Colorado Rockies deal for Kevin Pillar: How much of an upgrade is he?

Boston Red Sox right fielder Kevin Pillar (5) leaps to catch Baltimore Orioles left fielder Ryan Mountcastle (not pictured) fifth inning fly ball at Oriole Park at Camden Yards. Tommy Gilligan-USA TODAY Sports

After the acquisition of Mychal Givens, the Rockies made one final deadline move, adding veteran outfielder Kevin Pillar. Long known for his defensive prowess, Pillar has also had the best offensive season of his career thus far, posting a 109 wRC+, (his previous high was 94 in 2015).

At face value, this seems like a solid grab for a team with defensive questions and a severe lack of hitting depth in the middle-to-bottom of the order. While Pillar isn’t a downgrade at all, it’s more likely that this trade will end up being a lateral move moreso than a step forward.

Once a defensive wizard, the past few years he’s only been marginally above average. His last positive season as a defender by Defensive Runs Saved was 2017. Outs Above Average has had him near league average since 2016. This year has been no exception. No longer the Superman he used to be, his value as a patrolman in the vast green sea of Coors is severely mitigated.

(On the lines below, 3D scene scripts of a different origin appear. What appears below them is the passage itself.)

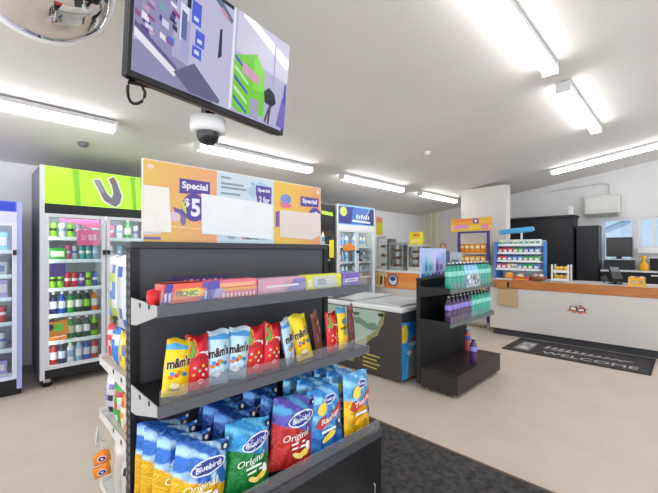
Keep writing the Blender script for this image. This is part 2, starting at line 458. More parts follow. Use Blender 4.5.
# ------------------------------------------------------------------ glass door fridges
ROWN = ['top', 'second', 'third', 'fourth', 'fifth', 'bottom']
def fridge(label, X0, X1, Yf, Yb, zb, zt, zh, ndoor, frame, side, shelves, castors, header_fn, name='drinks_fridge', band=M('#1c1d20', .4), doorc=None, inner=M('#d9dfe2', .5)):
    cx = (X0+X1)/2
    o = thing(name, label, 'fridge', (cx, (Yf+Yb)/2, 0))
    b = MB(); t = .04
    b.box(X0, X0+t, Yf+.05, Yb, zb, zt, side); b.box(X1-t, X1, Yf+.05, Yb, zb, zt, side)
    b.box(X0, X0+.038, Yf, Yf+.05, zb, zt, frame); b.box(X1-.038, X1, Yf, Yf+.05, zb, zt, frame)
    b.box(X0+t, X1-t, Yf+.05, Yb, zt-.05, zt, side); b.box(X0+t, X1-t, Yf+.03, Yb, zb, zb+.09, BLACK)
    b.box(X0+t, X1-t, Yb-.03, Yb, zb+.09, zt-.05, inner)
    b.box(X0+t, X1-t, Yf+.09, Yb-.03, zh-.1, zh-.02, inner)
    b.build('cabinet', o)
    b = MB(); b.box(X0+.038, X1-.038, Yf+.004, Yf+.09, zh, zt, header_fn[0]); hd = b.build('header_panel', o)
    if len(header_fn) > 1: header_fn[1](hd)
    MB().box(X0+.038, X1-.038, Yf-.004, Yf+.09, zh-.1, zh, band).build('header_trim', o)
    # lamp strips behind the posts
    b = MB()
    b.box(X0+.045, X0+.065, Yf+.055, Yf+.08, zb+.15, zh-.10, EM('#f4fbff', 7.0))
    b.box(X0+.065, X1-.1, Yf+.055, Yf+.08, zh-.125, zh-.10, EM('#f4fbff', 7.0))
    b.build('lamp_strip', o)
    dw = (X1-X0-.076-.01*(ndoor-1)) / ndoor
    for k in range(ndoor):
        x0 = X0+.038+k*(dw+.01); x1 = x0+dw; f = .034
        dc = doorc or frame
        b = MB(); za, zb_ = zb+.1, zh-.1
        b.box(x0, x0+f, Yf-.01, Yf+.03, za, zb_, dc); b.box(x1-f, x1, Yf-.01, Yf+.03, za, zb_, dc)
        b.box(x0+f, x1-f, Yf-.01, Yf+.03, za, za+f, dc); b.box(x0+f, x1-f, Yf-.01, Yf+.03, zb_-f, zb_, dc)
        d_ = b.build('door', o)
        MB().box(x0+f, x1-f, Yf+.008, Yf+.014, za+f, zb_-f, CLEAR).build('door_glass', d_)
        hx = x1-.03 if (k % 2 == 0 and ndoor > 1) or ndoor == 1 else x0+.004
        b = MB(); b.box(hx, hx+.026, Yf-.04, Yf-.011, 1.36, 1.41, BLACK)
        b.build('handle', d_)
    for z in shelves:
        b = MB(); b.box(X0+.045, X1-.045, Yf+.10, Yb-.06, z-.012, z, M('#e8ecee', .4)); b.box(X0+.045, X1-.045, Yf+.085, Yf+.10, z-.025, z+.012, M('#dfeeee', .4))
        b.build('shelf', o)
    if castors:
        for x in (X0+.06, X1-.06):
            for y in (Yf+.07, Yb-.07):
                b = MB(); b.lathe([(.02, -.015), (.045, -.014), (.045, .014), (.02, .015)], RUBBER, (x, y, .045), 14, axis=(0, 1, 0))
                b.box(x-.03, x+.03, y-.02, y+.02, .05, zb, STEEL); b.build('castor', o)
    else:
        b = MB(); b.box(X0, X1, Yf+.06, Yb, 0, zb, BLACK); b.build('plinth', o)
    return o

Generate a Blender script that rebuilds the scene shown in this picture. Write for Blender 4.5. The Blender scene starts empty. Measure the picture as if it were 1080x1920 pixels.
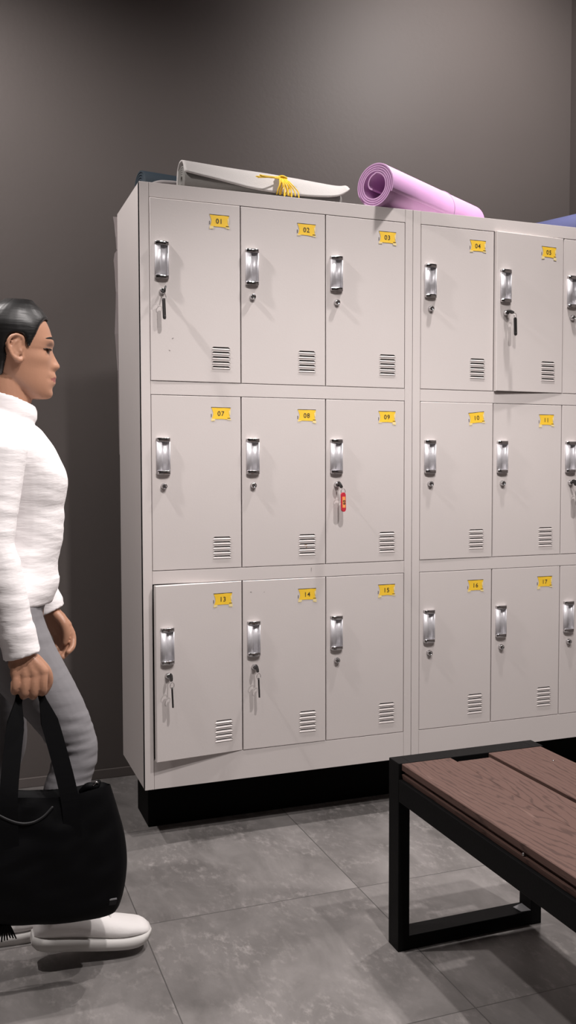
import bpy, bmesh, math, random
from mathutils import Vector, Matrix, noise
random.seed(7)
D = bpy.data
COL = bpy.context.scene.collection
PI = math.pi

# ------------------------------------------------------------------ camera
F, CAM = 1714.2, Vector((-0.5312, -2.7006, 1.1527))
YAW, PITCH, ROLL = 0.3524, -0.0478, -0.0025
fwd = Vector((math.sin(YAW)*math.cos(PITCH), math.cos(YAW)*math.cos(PITCH), math.sin(PITCH)))
rt0 = Vector((math.cos(YAW), -math.sin(YAW), 0)); up0 = rt0.cross(fwd)
rt = rt0*math.cos(ROLL)+up0*math.sin(ROLL); up = -rt0*math.sin(ROLL)+up0*math.cos(ROLL)
cd = D.cameras.new('camera'); cam = D.objects.new('camera', cd); COL.objects.link(cam)
R3 = Matrix((rt, up, -fwd)).transposed()
cam.matrix_world = Matrix.Translation(CAM) @ R3.to_4x4()
cd.sensor_fit = 'VERTICAL'; cd.sensor_height = 24; cd.lens = F/1920*24; cd.clip_start = .02
bpy.context.scene.camera = cam

def P(px, py, Y):
    """point of the vertical plane y=Y seen at a place of the photo"""
    d = fwd + rt*((px-540)/F) + up*((960-py)/F)
    t = (Y-CAM.y)/d.y
    return CAM + d*t

# ------------------------------------------------------------------ materials
MATS = {}
def mat(name, col, rough=.5, metal=0., spec=.5, bump=None, var=None, emit=None, coat=0.):
    """bump=(scale, strength, (sx,sy,sz)), var=(scale, amount, (sx,sy,sz))"""
    m = D.materials.new(name); m.use_nodes = True
    nt = m.node_tree; b = nt.nodes['Principled BSDF']
    b.inputs['Base Color'].default_value = (*col, 1)
    b.inputs['Roughness'].default_value = rough
    b.inputs['Metallic'].default_value = metal
    b.inputs['Specular IOR Level'].default_value = spec
    if coat: b.inputs['Coat Weight'].default_value = coat
    tc = nt.nodes.new('ShaderNodeTexCoord')
    def nz(scale, s3, detail=4):
        mp = nt.nodes.new('ShaderNodeMapping'); mp.inputs['Scale'].default_value = s3
        nt.links.new(tc.outputs['Object'], mp.inputs['Vector'])
        n = nt.nodes.new('ShaderNodeTexNoise'); n.inputs['Scale'].default_value = scale
        n.inputs['Detail'].default_value = detail
        nt.links.new(mp.outputs['Vector'], n.inputs['Vector'])
        return n
    if var:
        n = nz(var[0], var[2]); a = var[1]
        r = nt.nodes.new('ShaderNodeValToRGB')
        r.color_ramp.elements[0].position = .3; r.color_ramp.elements[1].position = .7
        r.color_ramp.elements[0].color = (*[max(0, c*(1-a)) for c in col], 1)
        r.color_ramp.elements[1].color = (*[min(1, c*(1+a)) for c in col], 1)
        nt.links.new(n.outputs['Fac'], r.inputs['Fac']); nt.links.new(r.outputs['Color'], b.inputs['Base Color'])
    if bump:
        n = nz(bump[0], bump[2]); bp = nt.nodes.new('ShaderNodeBump')
        bp.inputs['Strength'].default_value = bump[1]; bp.inputs['Distance'].default_value = .01
        nt.links.new(n.outputs['Fac'], bp.inputs['Height']); nt.links.new(bp.outputs['Normal'], b.inputs['Normal'])
    if emit:
        b.inputs['Emission Color'].default_value = (*emit[0], 1); b.inputs['Emission Strength'].default_value = emit[1]
    MATS[name] = m
    return m

U = (1, 1, 1)
mat('wall_paint', (.112, .097, .092), .55, spec=.3, bump=(60, .05, U), var=(1.2, .04, U))
mat('ceiling_paint', (.05, .047, .047), .8)
mat('locker_paint', (.60, .556, .543), .38, spec=.45, bump=(180, .02, U), var=(2.5, .025, U))
mat('gap_shade', (.012, .011, .011), .8)  # painted shade for door gaps, louver mouths and label slits
mat('aluminium', (.66, .65, .68), .42, metal=.35, bump=(90, .10, (1, 1, .05)))
mat('chrome', (.62, .61, .62), .12, metal=1)
mat('lock_slot', (.01, .01, .01), .5)
mat('yellow_paper', (.88, .56, .035), .6, var=(30, .06, U))
mat('cream_paper', (.80, .66, .33), .7)
mat('ink', (.03, .025, .02), .6)
mat('black_plastic', (.012, .011, .011), .4)
mat('red_plastic', (.50, .03, .05), .3)
mat('orange_label', (.85, .33, .10), .5)
mat('tan_label', (.62, .46, .20), .5)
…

As mentioned previously, Kevin Pillar has been producing above average results at the plate. Past the actually results however, are some concerning numbers that would suggest Pillar hasn’t actually been that great offensively this season. The outlier production so far this season already suggests likely regression to the mean, as he’s been consistently in the high 80’s/low 90’s in wRC+.

Outside of this however, Pillar’s batted ball profile is pretty poor. On a team that has struggled offensively as a unit, Pillar’s xwOBA would rank second-to-last among Rockies outfielders above only the mightily struggling David Dahl.

With Blackmon and Tapia as locks in the starting lineup and holding down the corners, Kevin Pillar would have to leap David Dahl, Sam Hilliard, and Garrett Hampson for a spot in centerfield. Dahl has just not been good all season so we can comfortably say that Pillar would produce over him.

The other two may be a different story. Defensively Pillar’s major appeal doesn’t really favor either player as both reside in the 76th percentile for Outs Above Average. Hillard edges Pillar in xwOBA by 7 points, but to decide over this is splitting hairs.

As of now, these players are putting up similar production and it seemed redundant to have both of these guys on the same roster. This doesn’t even address the fact that Garrett Hampson plays the best centerfield on the roster. He already has the most Outs Above Average as well as the most speed, but he ranks 3rd on the Rockies and 2nd among the infielders in xwOBA.

With two players in his position who are younger and arguably better, the numbers make the decision a conflicting and confusing one. The acquisition of Pillar should probably only be used as a depth piece.

My suggestion for using Pillar would be to slide into right field off of the bench during the days that Blackmon needs to rest by DH’ing or sitting. Pillar’s value this season defensively has even been better as a right fielder than any other spot.

If Pillar becomes an everyday player, expect slightly above average defense and some mild offensive regression.